Supplied information:
++++++++

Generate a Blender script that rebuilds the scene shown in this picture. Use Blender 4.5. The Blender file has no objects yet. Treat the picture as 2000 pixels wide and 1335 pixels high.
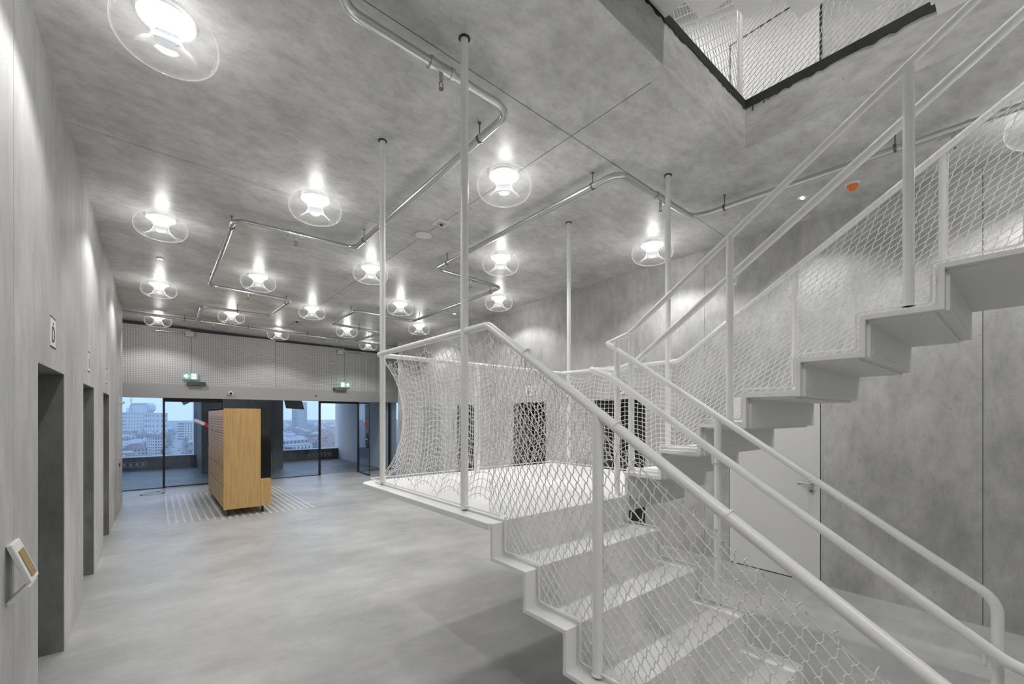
import bpy, math, random
from mathutils import Vector, Matrix
import numpy as np
random.seed(7)
sc = bpy.context.scene
C = sc.collection
# ------------------------------------------------------------------ camera, sky, exposure
F, HY, EH = 838.0, 812.0, 1.75
TH = math.atan(697.0 / F)
cam_d = bpy.data.cameras.new('camera'); cam = bpy.data.objects.new('camera', cam_d); C.objects.link(cam)
cam_d.sensor_width = 36.0; cam_d.lens = F / 2000 * 36.0; cam_d.shift_y = (HY - 667.5) / 2000
cam_d.clip_start = 0.02; cam_d.clip_end = 6000
cam.location = (0, 0, EH); cam.rotation_euler = (math.pi / 2, 0, -TH)
sc.camera = cam
SKY = (0.45, 0.62, 0.90); SKY_STRENGTH = 1.45
LAMP_W = 66.0; CONE_E = 2.0; UP_W = 4.2
EXPOSURE = 0.38
w = bpy.data.worlds.new('overcast_sky'); sc.world = w; w.use_nodes = True
bgn = w.node_tree.nodes['Background']; bgn.inputs[0].default_value = (*SKY, 1); bgn.inputs[1].default_value = SKY_STRENGTH
sc.view_settings.view_transform = 'Standard'; sc.view_settings.look = 'None'
sc.view_settings.gamma = 1.0; sc.view_settings.use_curve_mapping = False
sc.view_settings.exposure = EXPOSURE
cy = sc.cycles; cy.max_bounces = 7; cy.diffuse_bounces = 4; cy.glossy_bounces = 3; cy.transmission_bounces = 3; cy.transparent_max_bounces = 16; cy.caustics_reflective = False; cy.caustics_refractive = False; cy.volume_bounces = 3; cy.use_adaptive_sampling = True; cy.adaptive_threshold = .03

# ------------------------------------------------------------------ helpers
S_, C_ = math.sin(TH), math.cos(TH)
def zc(X): return 3.99 - .0283 * (X + .52)
def bary(t, a, b): return a + (b - a) * t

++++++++

Required work: Write out an exact copy of the listing, first line through the line containing "cy = sc.cycles;", with the pictures left out.

Response to the exercise:
Generate a Blender script that rebuilds the scene shown in this picture. Use Blender 4.5. The Blender file has no objects yet. Treat the picture as 2000 pixels wide and 1335 pixels high.
import bpy, math, random
from mathutils import Vector, Matrix
import numpy as np
random.seed(7)
sc = bpy.context.scene
C = sc.collection
# ------------------------------------------------------------------ camera, sky, exposure
F, HY, EH = 838.0, 812.0, 1.75
TH = math.atan(697.0 / F)
cam_d = bpy.data.cameras.new('camera'); cam = bpy.data.objects.new('camera', cam_d); C.objects.link(cam)
cam_d.sensor_width = 36.0; cam_d.lens = F / 2000 * 36.0; cam_d.shift_y = (HY - 667.5) / 2000
cam_d.clip_start = 0.02; cam_d.clip_end = 6000
cam.location = (0, 0, EH); cam.rotation_euler = (math.pi / 2, 0, -TH)
sc.camera = cam
SKY = (0.45, 0.62, 0.90); SKY_STRENGTH = 1.45
LAMP_W = 66.0; CONE_E = 2.0; UP_W = 4.2
EXPOSURE = 0.38
w = bpy.data.worlds.new('overcast_sky'); sc.world = w; w.use_nodes = True
bgn = w.node_tree.nodes['Background']; bgn.inputs[0].default_value = (*SKY, 1); bgn.inputs[1].default_value = SKY_STRENGTH
sc.view_settings.view_transform = 'Standard'; sc.view_settings.look = 'None'
sc.view_settings.gamma = 1.0; sc.view_settings.use_curve_mapping = False
sc.view_settings.exposure = EXPOSURE
cy = sc.cycles; cy.max_bounces = 7; cy.diffuse_bounces = 4; cy.glossy_bounces = 3; cy.transmission_bounces = 3; cy.transparent_max_bounces = 16; cy.caustics_reflective = False; cy.caustics_refractive = False; cy.volume_bounces = 3; cy.use_adaptive_sampling = True; cy.adaptive_threshold = .03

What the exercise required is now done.